*** Information shown

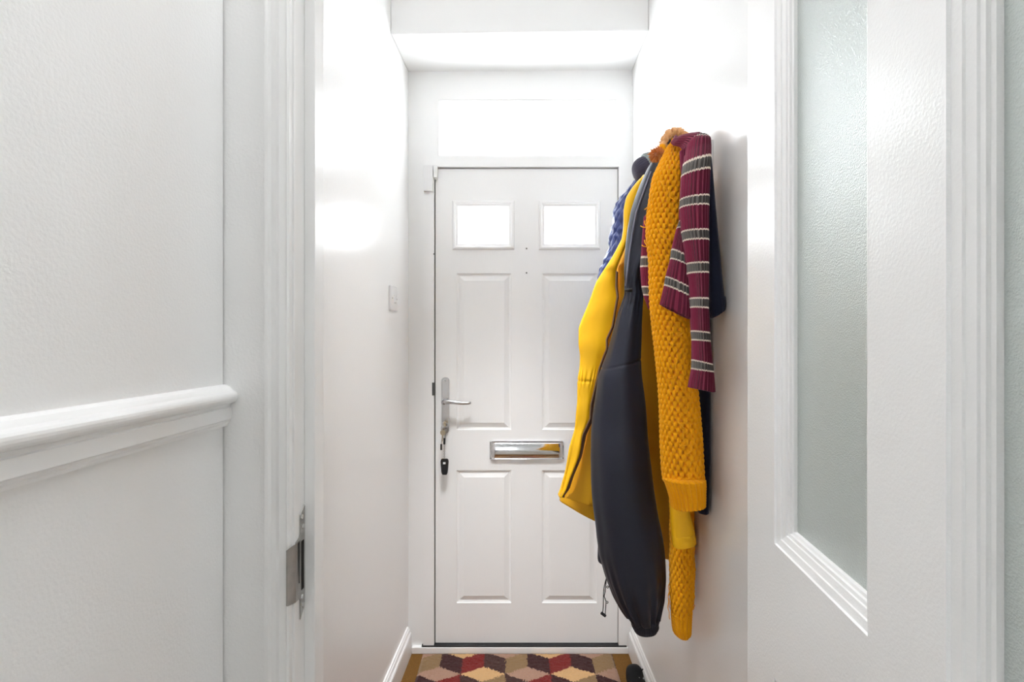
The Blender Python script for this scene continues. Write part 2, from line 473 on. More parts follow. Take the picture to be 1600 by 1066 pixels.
for q in lights_px:
    a, b, c, d = rect(*q)
    m = MB(); m.box(a + .024, b - .024, YD + .018, YD + .024, c + .024, d - .024)
    m.build('pane', M['pane'], fd)
for y in (388.5, 426.5):
    c = P(822.7, y, YD)
    m = MB(); m.lathe([(.0032, 0), (.0032, .0008), (.0018, .0012)], c, (0, -1, 0), 12); m.build('screw_hole', M['darkgrey'], fd)
c = P(678, 397, YF); m = MB(); m.lathe([(.003, 0), (.002, .001)], c, (0, -1, 0), 10); m.build('screw_hole', M['darkgrey'], fd)
# latch keep edge at the frame
m = MB(); m.box(PX(675.2, YF), PX(678.6, YF), YF - .003, YF + .01, PZ(618, YF), PZ(598, YF)); m.build('latch_keep', M['darkgrey'], fd, bevel=.0006)
# handle: long back plate, lever, screw
hx = PX(696.3, YD)
za, zb = PZ(677, YD), PZ(589.5, YD)
hp = []
for (w, h, r, d) in ((.0325, zb - za, .0155, 0.0), (.0325, zb - za, .0155, .007), (.027, zb - za - .006, .013, .0105)):
    hp.append([(hx + p[0], YD - d, (za + zb) / 2 + p[1]) for p in rrect(w, h, r, 6)])
m = MB()
n = len(hp[0]); vs = [p for r in hp for p in r]
fs = [(i * n + j, i * n + (j + 1) % n, (i + 1) * n + (j + 1) % n, (i + 1) * n + j) for i in range(2) for j in range(n)] + [tuple(2 * n + j for j in range(n))]
m.add(vs, fs)
dh = m.build('door_handle', M['satin'], fd)
lz = PZ(627, YD)
m = MB()
m.lathe([(.011, .009), (.011, .018), (.009, .022), (.0085, .042), (.0095, .048)], (hx - .002, YD, lz), (0, -1, 0), 20)
pts = []; rr = []
for i in range(15):
    t = i / 14
    pts.append((hx - .004 + t * .112, YD - .046 - .006 * math.sin(t * PI) + .004 * t, lz + .002 - .004 * t + .002 * math.sin(t * PI * 2)))
    rr.append(.0095 - .003 * t if i else .006)
rr[-1] = .0045
m.tube(pts, rr, 12)
m.build('lever', M['satin'], dh, smooth=True)
m = MB(); m.lathe([(.0042, .0102), (.0038, .0118)], (hx - .001, YD, PZ(595, YD)), (0, -1, 0), 12); m.build('screw', M['steel'], dh)
kz = PZ(663, YD)
m = MB(); m.lathe([(.0085, .010), (.0085, .016), (.0075, .0165)], (hx, YD, kz), (0, -1, 0), 20); m.build('lock_cylinder', M['steel'], dh)
# letter plate: chrome frame with a bulged flap
la, lb, lc, ld = rect(765, 688.5, 881.5, 718)
lw, lh = lb - la, ld - lc
lcx, lcz = (la + lb) / 2, (lc + ld) / 2
rings = []
for (w, h, r, d) in ((lw, lh, .006, 0), (lw, lh, .006, .006), (lw - .006, lh - .006, .005, .009), (lw - .012, lh - .012, .004, .006)):
    rings.append([(lcx + p[0], YD - d, lcz + p[1]) for p in rrect(w, h, r, 4)])
n = len(rings[0]); vs = [p for r in rings for p in r]
fs = [(i * n + j, i * n + (j + 1) % n, (i + 1) * n + (j + 1) % n, (i + 1) * n + j) for i in range(3) for j in range(n)] + [tuple(3 * n + j for j in range(n))]
lp = mesh_obj('letter_plate', vs, fs, M['chrome'], fd)
vs = []; fs = []
nx_, nz_ = 18, 12
for j in range(nz_ + 1):
    for i in range(nx_ + 1):
        u, v = i / nx_, j / nz_
        bul = .0105 * (math.sin(PI * (0.10 + 0.85 * v)) ** 0.8) + .0012 * math.sin(PI * u)
        vs.append((lcx + (u - .5) * (lw - .016), YD - .0075 - bul, lcz + (v - .5) * (lh - .014)))
for j in range(nz_):
    for i in range(nx_):
        a = j * (nx_ + 1) + i; fs.append((a, a + 1, a + nx_ + 2, a + nx_ + 1))
o = mesh_obj('flap', vs, fs, M['chrome'], lp, smooth=True)
sm = o.modifiers.new('thick', 'SOLIDIFY'); sm.thickness = .0015

# ------------------------------------------------------------------ open glazed room door
ang = math.atan(95 / F)
hx_, hy_ = PX(1168, .8056), .8056
du = Vector((-math.sin(ang), -math.cos(ang), 0))        # from hinge edge to free edge
dn = Vector((-math.cos(ang), math.sin(ang), 0))         # out of the visible face
def D2(u, v, w): return Vector((hx_, hy_, 0)) + du * u + dn * w + Vector((0, 0, v))
mould = [(0, 0), (.0005, -.003), (.009, -.0045), (.0095, -.0065), (.017, -.0085), (.0175, -.0105), (.0215, -.011), (.022, -.0140), (.025, -.0150), (.0255, -.0185)]
st, op, mu = .108, .2225, .101
flat = [(0, 0), (.0005, -.003), (.009, -.0045), (.0095, -.0065), (.017, -.0085), (.0175, -.012), (.025, -.013), (.03, -.012), (.055, -.006), (.056, -.0055)]
zg0 = 1.0005; zl1 = H - 520 * .7035 / F
pan = []
for k in range(2):
    a = st + k * (op + mu)
    pan.append((a, a + op, zg0, 1.86, mould, True))
    pan.append((a, a + op, 0.21, zl1, flat, False))
panelled.h = {}
V, Fc = panelled(0, 2 * st + 2 * op + mu, 0.008, 1.985, pan, 0.044, D2)
gd = struct_root('door_2', (hx_, hy_, 0))
mesh_obj('door_leaf', V, Fc, M['innerdoor'], gd)
for k in range(2):
    a = st + k * (op + mu)
    q = [(a + .020, zg0 + .020), (a + op - .020, zg0 + .020), (a + op - .020, 1.84), (a + .020, 1.84)]
    m = MB(); m.hexa([D2(u, v, -.0195) for u, v in q], [D2(u, v, -.0240) for u, v in q])
    m.build('pane', M['obscure'], gd)
for z in (0.22, 1.78):
    m = MB(); m.tube([D2(-.004, z, -.046), D2(-.004, z + .1, -.046)], .005, 10); m.build('hinge', M['steel'], gd, smooth=True)

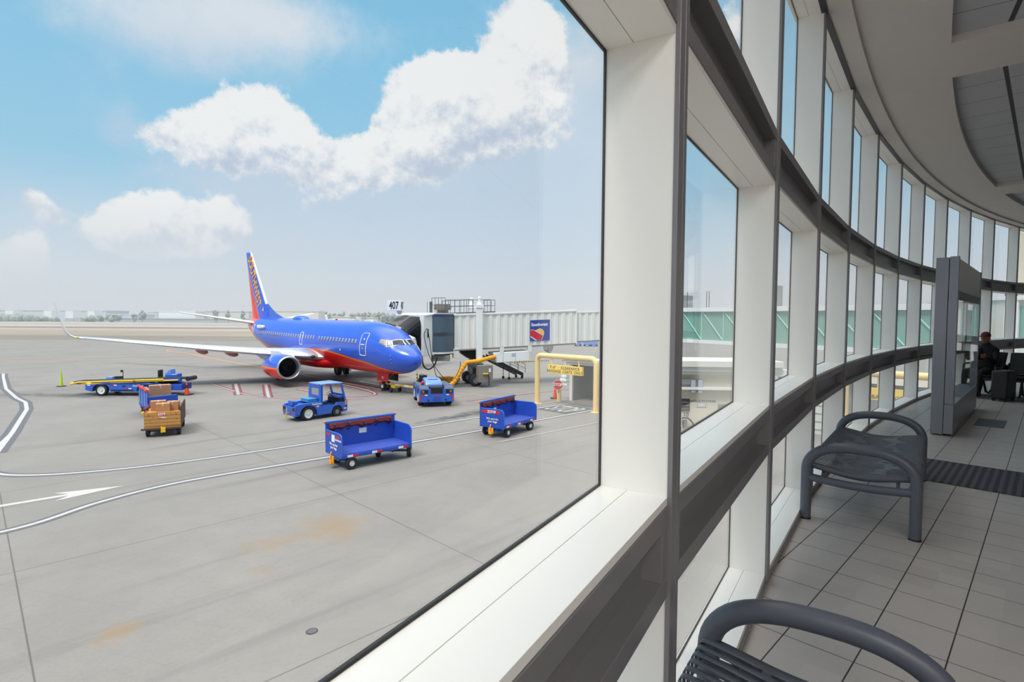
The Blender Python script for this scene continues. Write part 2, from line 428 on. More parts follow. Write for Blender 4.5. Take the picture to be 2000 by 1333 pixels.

******

== Direction ==
Transcribe all the records above word for word, without their images.

== Problem solution ==
The Blender Python script for this scene continues. Write part 2, from line 473 on. More parts follow. Take the picture to be 1600 by 1066 pixels.
for q in lights_px:
    a, b, c, d = rect(*q)
    m = MB(); m.box(a + .024, b - .024, YD + .018, YD + .024, c + .024, d - .024)
    m.build('pane', M['pane'], fd)
for y in (388.5, 426.5):
    c = P(822.7, y, YD)
    m = MB(); m.lathe([(.0032, 0), (.0032, .0008), (.0018, .0012)], c, (0, -1, 0), 12); m.build('screw_hole', M['darkgrey'], fd)
c = P(678, 397, YF); m = MB(); m.lathe([(.003, 0), (.002, .001)], c, (0, -1, 0), 10); m.build('screw_hole', M['darkgrey'], fd)
# latch keep edge at the frame
m = MB(); m.box(PX(675.2, YF), PX(678.6, YF), YF - .003, YF + .01, PZ(618, YF), PZ(598, YF)); m.build('latch_keep', M['darkgrey'], fd, bevel=.0006)
# handle: long back plate, lever, screw
hx = PX(696.3, YD)
za, zb = PZ(677, YD), PZ(589.5, YD)
hp = []
for (w, h, r, d) in ((.0325, zb - za, .0155, 0.0), (.0325, zb - za, .0155, .007), (.027, zb - za - .006, .013, .0105)):
    hp.append([(hx + p[0], YD - d, (za + zb) / 2 + p[1]) for p in rrect(w, h, r, 6)])
m = MB()
n = len(hp[0]); vs = [p for r in hp for p in r]
fs = [(i * n + j, i * n + (j + 1) % n, (i + 1) * n + (j + 1) % n, (i + 1) * n + j) for i in range(2) for j in range(n)] + [tuple(2 * n + j for j in range(n))]
m.add(vs, fs)
dh = m.build('door_handle', M['satin'], fd)
lz = PZ(627, YD)
m = MB()
m.lathe([(.011, .009), (.011, .018), (.009, .022), (.0085, .042), (.0095, .048)], (hx - .002, YD, lz), (0, -1, 0), 20)
pts = []; rr = []
for i in range(15):
    t = i / 14
    pts.append((hx - .004 + t * .112, YD - .046 - .006 * math.sin(t * PI) + .004 * t, lz + .002 - .004 * t + .002 * math.sin(t * PI * 2)))
    rr.append(.0095 - .003 * t if i else .006)
rr[-1] = .0045
m.tube(pts, rr, 12)
m.build('lever', M['satin'], dh, smooth=True)
m = MB(); m.lathe([(.0042, .0102), (.0038, .0118)], (hx - .001, YD, PZ(595, YD)), (0, -1, 0), 12); m.build('screw', M['steel'], dh)
kz = PZ(663, YD)
m = MB(); m.lathe([(.0085, .010), (.0085, .016), (.0075, .0165)], (hx, YD, kz), (0, -1, 0), 20); m.build('lock_cylinder', M['steel'], dh)
# letter plate: chrome frame with a bulged flap
la, lb, lc, ld = rect(765, 688.5, 881.5, 718)
lw, lh = lb - la, ld - lc
lcx, lcz = (la + lb) / 2, (lc + ld) / 2
rings = []
for (w, h, r, d) in ((lw, lh, .006, 0), (lw, lh, .006, .006), (lw - .006, lh - .006, .005, .009), (lw - .012, lh - .012, .004, .006)):
    rings.append([(lcx + p[0], YD - d, lcz + p[1]) for p in rrect(w, h, r, 4)])
n = len(rings[0]); vs = [p for r in rings for p in r]
fs = [(i * n + j, i * n + (j + 1) % n, (i + 1) * n + (j + 1) % n, (i + 1) * n + j) for i in range(3) for j in range(n)] + [tuple(3 * n + j for j in range(n))]
lp = mesh_obj('letter_plate', vs, fs, M['chrome'], fd)
vs = []; fs = []
nx_, nz_ = 18, 12
for j in range(nz_ + 1):
    for i in range(nx_ + 1):
        u, v = i / nx_, j / nz_
        bul = .0105 * (math.sin(PI * (0.10 + 0.85 * v)) ** 0.8) + .0012 * math.sin(PI * u)
        vs.append((lcx + (u - .5) * (lw - .016), YD - .0075 - bul, lcz + (v - .5) * (lh - .014)))
for j in range(nz_):
    for i in range(nx_):
        a = j * (nx_ + 1) + i; fs.append((a, a + 1, a + nx_ + 2, a + nx_ + 1))
o = mesh_obj('flap', vs, fs, M['chrome'], lp, smooth=True)
sm = o.modifiers.new('thick', 'SOLIDIFY'); sm.thickness = .0015

# ------------------------------------------------------------------ open glazed room door
ang = math.atan(95 / F)
hx_, hy_ = PX(1168, .8056), .8056
du = Vector((-math.sin(ang), -math.cos(ang), 0))        # from hinge edge to free edge
dn = Vector((-math.cos(ang), math.sin(ang), 0))         # out of the visible face
def D2(u, v, w): return Vector((hx_, hy_, 0)) + du * u + dn * w + Vector((0, 0, v))
mould = [(0, 0), (.0005, -.003), (.009, -.0045), (.0095, -.0065), (.017, -.0085), (.0175, -.0105), (.0215, -.011), (.022, -.0140), (.025, -.0150), (.0255, -.0185)]
st, op, mu = .108, .2225, .101
flat = [(0, 0), (.0005, -.003), (.009, -.0045), (.0095, -.0065), (.017, -.0085), (.0175, -.012), (.025, -.013), (.03, -.012), (.055, -.006), (.056, -.0055)]
zg0 = 1.0005; zl1 = H - 520 * .7035 / F
pan = []
for k in range(2):
    a = st + k * (op + mu)
    pan.append((a, a + op, zg0, 1.86, mould, True))
    pan.append((a, a + op, 0.21, zl1, flat, False))
panelled.h = {}
V, Fc = panelled(0, 2 * st + 2 * op + mu, 0.008, 1.985, pan, 0.044, D2)
gd = struct_root('door_2', (hx_, hy_, 0))
mesh_obj('door_leaf', V, Fc, M['innerdoor'], gd)
for k in range(2):
    a = st + k * (op + mu)
    q = [(a + .020, zg0 + .020), (a + op - .020, zg0 + .020), (a + op - .020, 1.84), (a + .020, 1.84)]
    m = MB(); m.hexa([D2(u, v, -.0195) for u, v in q], [D2(u, v, -.0240) for u, v in q])
    m.build('pane', M['obscure'], gd)
for z in (0.22, 1.78):
    m = MB(); m.tube([D2(-.004, z, -.046), D2(-.004, z + .1, -.046)], .005, 10); m.build('hinge', M['steel'], gd, smooth=True)

The Blender Python script for this scene continues. Write part 2, from line 428 on. More parts follow. Write for Blender 4.5. Take the picture to be 2000 by 1333 pixels.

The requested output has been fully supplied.